For one thing, Jones has been caught in a lie here. He states that a metal with low chromium and high manganese means it can’t be structural steel, when it was actually the other way around when the WTC was built (source).

Jones uses the presence of sulfur to “prove” thermite,” but there is another source for sulfur- the drywall for one. (source).

As we see here,  the chemical formula for drywall is CaSO4 • 2H2O, also known as calcium sulfate dehydrate.  Hint: Sulfate has sulfur in it- and it seems to me that two 110-story buildings and one 47-story building would contain a LOT of drywall.

There are other problems with the thermite claim too:

  1. He got the sample from another “truther,” which is suspect right there,
  2. the dust was sitting there for 9 days, giving it plenty of time to get contaminated,
  3. it came from the home of a sculptor who might use welding equipment for his work (reference ).

This quote from here makes a rather good point:

“In his 2008 ‘Microspheres and Temperatures‘ paper Jones presented three different spectra of spherical particles (he has found even more spectra not mentioned in the paper). Jones’s thermite/thermate theory is effectively debunked by the great variety of spectra of iron-rich microspheres in the WTC dust. This proves the spheres came from many different sources. If some of these sources were present before 9/11, e.g. in construction debris from welding and cutting operations, Jones needs to show us how he can distinguish between such particles and particles produced in the WTC fires.”

And this quote from the same site:

“Steven Jones also continues to ignore all the other, natural explanations for his findings, including:

  • Pigments and fillers used in plastics
  • Fly ash from the combustion of cellulose-based materials: wood, cardboard and paper
  • Welding fume left in the towers from construction activities
  • Wear particles from grinding and cutting during construction of the towers
  • Iron powder cores from electronics (e.g. transformer cores)
  • NYC background levels of particulate from general environmental sources 

Instead of considering any of these natural alternatives, he keeps insisting that he has found traces of thermite.”

One other problem as well – where are the unfired devices, remains of fired devices, large “pigs” of formerly molten iron, etc. – not to mention the fact that thermite burns COMPLETELY (reference).  Hint: That means it would NOT still be there even 24 hours later.

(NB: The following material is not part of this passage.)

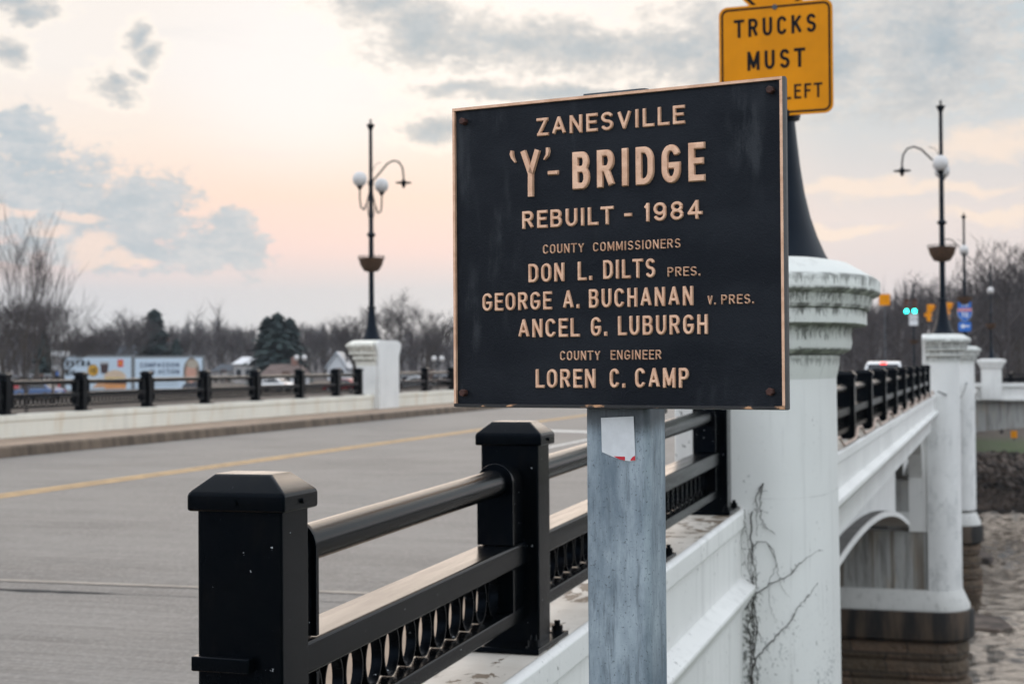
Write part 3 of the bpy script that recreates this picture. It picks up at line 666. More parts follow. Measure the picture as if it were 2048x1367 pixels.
# ------------------------------------------------------------------ railings
PH = .711; PW, PD = .1915, .126
def post_proto(fine=True):
    root = MB().box(-PW/2, PW/2, -PD/2, PD/2, 0.012, PH-.06).build('post', BLACK, None, bevel=.007 if fine else 0)
    c = MB(); a, b = .110, .080
    c.rings([[(-x, -y, z), (x, -y, z), (x, y, z), (-x, y, z)] for x, y, z in ((a, b, PH-.075), (a, b, PH-.038), (.064, .046, PH), )])
    cap = c.build('post_cap', BLACK, root, bevel=.006 if fine else 0, world=False)
    bp = MB().box(-.135, PW/2+.03, -PD/2-.11, PD/2+.11, 0, .018)
    base = bp.build('base_plate', BLACK, root, bevel=.003 if fine else 0, world=False)
    if fine:
        me = None
        for x in (-.108, .098):
            for y in (-PD/2-.07, PD/2+.07):
                if me is None:
                    o = MB().lathe([(.026, 0), (.026, .003), (.0191, .0032), (.019, .022), (.0105, .0222), (.010, .038)], (0, 0, 0), 12).build('anchor_bolt', BLACK, root, world=False); me = o.data
                else: o = link('anchor_bolt', me, root, world=False)
                o.location = (x, y, .018)
        o = MB().tube([(0, -b-.006, PH-.056), (0, -b+.002, PH-.056)], .006, 8).build('screw', BLACK, root, world=False)
        MB().tube([(a+.006, 0, PH-.056), (a-.002, 0, PH-.056)], .006, 8).build('screw', BLACK, root, world=False)
    return root
PROTO_F, PROTO_C = post_proto(True), post_proto(False)
used = set()
def place_post(proto, parent, loc, root):
    if proto.name not in used: o = proto; used.add(proto.name)
    else: o = copy_tree(proto)
    o.parent = parent; o.location = Vector(loc)-Vector(root.location); return o
def railing(label, pts, fine, start=False, end=False):
    rt = thing('railing', label, 'railing', pts[0], group='black metal railings on the bridge parapets')
    for p in pts: place_post(PROTO_F if fine else PROTO_C, rt, p, rt)
    seg = 20 if fine else 8
    for a, b in zip(pts, pts[1:]):
        a, b = Vector(a), Vector(b); dy = b.y-a.y; P = lambda y, z, dx=0: a.lerp(b, y/dy)+Vector((dx, 0, z))
        e0, e1 = PD/2+.13, dy-PD/2-.15
        bv = .010 if fine else 0
        MB().tube([P(e0-.004, .532), P(e1+.004, .532)], .042, seg).build('handrail', BLACK, rt, smooth=60)
        MB().beam(P(PD/2, .303), P(dy-PD/2, .303), .122, .074).build('middle_rail', BLACK, rt, bevel=bv)
        MB().beam(P(PD/2, .112), P(dy-PD/2, .112), .10, .045).build('bottom_rail', BLACK, rt, bevel=bv*.6)
        for e, s_ in ((e0, 1), (e1, -1)):
            hw = .058; top = [(hw*math.cos(t), .534+hw*math.sin(t)) for t in [math.pi*i/(14 if fine else 6) for i in range((15 if fine else 7))]]
            for poly in ([(hw, .342)]+top+[(-hw, .342)], [(hw, .1355), (hw, .265), (-hw, .265), (-hw, .1355)]):
                m = MB().rings([[P(e, z, x) for x, z in poly], [P(e-s_*.016, z, x) for x, z in poly]])
                lo = PD/2 if s_ > 0 else dy-PD/2
                q = [(x*.82, .12+(z-.12)*1. if z < .5 else z-.012) for x, z in poly]
                m.rings([[P(e-s_*.016, z, x) for x, z in q], [P(lo, z, x) for x, z in q]])
                m.build('end_bracket', BLACK, rt, bevel=.002 if fine else 0)
        rg = MB(); n = max(2, int(round((e1-e0)/.12))); 
        for i in range(n):
            yc = e0+(i+.5)*(e1-e0)/n; ry, rz = (e1-e0)/n*.45, .0650; zc = .2005; N = 24 if fine else 8
            outer = [P(yc+ry*math.cos(t), zc+rz*math.sin(t)) for t in [2*math.pi*j/N for j in range(N)]]
            inner = [P(yc+(ry-.005)*math.cos(t), zc+(rz-.005)*math.sin(t)) for t in [2*math.pi*j/N for j in range(N)]]
            k = len(rg.v); w = .0135
            for ring, x in ((outer, -w), (outer, w), (inner, w), (inner, -w)): rg.v += [tuple(q+Vector((x, 0, 0))) for q in ring]
            for c_ in range(4):
                for j in range(N):
                    rg.f.append((k+c_*N+j, k+c_*N+(j+1) % N, k+((c_+1) % 4)*N+(j+1) % N, k+((c_+1) % 4)*N+j))
            if i: 
                y_ = e0+i*(e1-e0)/n; rg.beam(P(y_, .136), P(y_, .266), .010, .010)
        rg.build('ring_row', BLACK, rt, smooth=50)
    return rt
def rp(x, y): return (x, y, BZ+zd(y)+.002)
near = [rp(XR, 2.72+PD/2+1.8*i) for i in range(4)]
rn = railing('nearest black railing with ring pattern, running past the sign post to the first white column', near, True)
a = near[0]
MB().box(a[0]-.095, a[0]+.035, a[1]-PD/2-.028, a[1]-PD/2, a[2]+.315, a[2]+.345).build('lug', BLACK, rn, bevel=.003)
farp = [rp(xr(y)-.01, y) for y in (11.4, 13.75, 16.1, 18.45, 20.85, 23.2, 25.6, 28.0, 30.4, 32.8, 35.2)]
railing('black railing on the river side between the first and second white columns', farp, False)
railing('short black railing between the second and third columns above the river', [rp(xr(y), y) for y in (39.5, 42, 44.5, 47, 49.5, 52, 54.5, 57)], False)
railing('black railing across the road, left of the far white column', [rp(XL, y) for y in (15.0, 17.0, 19.2, 21.45, 23.7, 25.95, 28.25, 30.55, 32.85, 34.95, 36.4)], False)
railing('black railing across the road, right of the far white column behind the sign', [rp(XL, y) for y in (39.0, 41.3, 43.6, 45.9, 48.2, 50.5, 52.8, 55.1, 57.4, 59.7)], False)
ra = thing('railing', 'distant dark railing on the far bridge arm beside the small square pillar', 'railing', (1, 87.8, -1.3), group='black metal railings on the bridge parapets')
for z in (-.83, -1.0, -1.18): MB().box(.9, 30, 87.75, 87.83, z-.03, z+.03).build('rail', BLACK, ra)
for i in range(13): MB().box(1.2+i*2.3, 1.38+i*2.3, 87.7, 87.86, -1.3, -.78).build('post', BLACK, ra)
MB().box(.9, 30, 87.78, 87.80, -1.2, -1.05).build('ring_row', BLACK, ra)

# rope light along the far right parapet
pts = []
for i, (x, y, z) in enumerate(farp):
    xo = x+PW/2+.05
    pts += [(xo, y-.55, z+.035), (xo-.01, y-.17, z+.12), (xo, y+.17, z+.12), (xo+.01, y+.5, z+.03)]
tag(MB().tube(pts, .014, 6).build('rope_light', plain('rope_light_tube', (.45, .33, .27), .4), smooth=60), 'pinkish rope light zigzagging over the post feet of the river railing', 'rope light')  # tube colour holds the pink reflection of the sky
pts = [Vector((-1.05, 35.4, BZ+.1)).lerp(Vector((XP3+.1, Y3P-.5, BZ-.05)), t)+Vector((.30*math.sin(math.pi*min(1, t*3)), 0, -.5*4*t*(1-t))) for t in [i/12 for i in range(13)]]
tag(MB().tube(pts, .018, 6).build('cable', POLE, smooth=60), 'dark cable sagging between the second and third white columns', 'cable')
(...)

Finally, while I was unable to find anything about Daniel Farnsworth, or Bradley R. Larsen, here are the facts about the remaining authors of titled “Active Thermitic Material Discovered in Dust from the 9/11 World Trade Center Catastrophe:” 

Steven Jones is a PHYSICIST, Neils Harrit is a CHEMIST (source ), Jeffrey Farrer – lab manager at physics and astronomy lab at BYU, specifically electron microscopy (reference) who recently quit the 9/11 “Truth” Movement as he was, in his own words, disturbed that it appeared to have a political viewpoint  (source ), Kevin R. Ryan, who was caught lying – he said Underwriter Labs certified steel when they do NOT do so – they certify the ASSEMBLY AFTER it has been put together. Oh, and Mr. Ryan was a WATER tester and was FIRED from UL (source ), and Frank M Legge works for Logical Systems Consulting in Perth, Australia (source), which is an Information Technology company, as I found out when Googling it, Gregg Roberts is a technical writer and business analyst (source), and James R. Gourley works for EPA (reference ).

In short, not a SINGLE one of the authors is credentialed in the field of structural or civil engineering.


Clearly, these particular “scientists” must have gotten their degree as the prize in a box of Crackerjacks.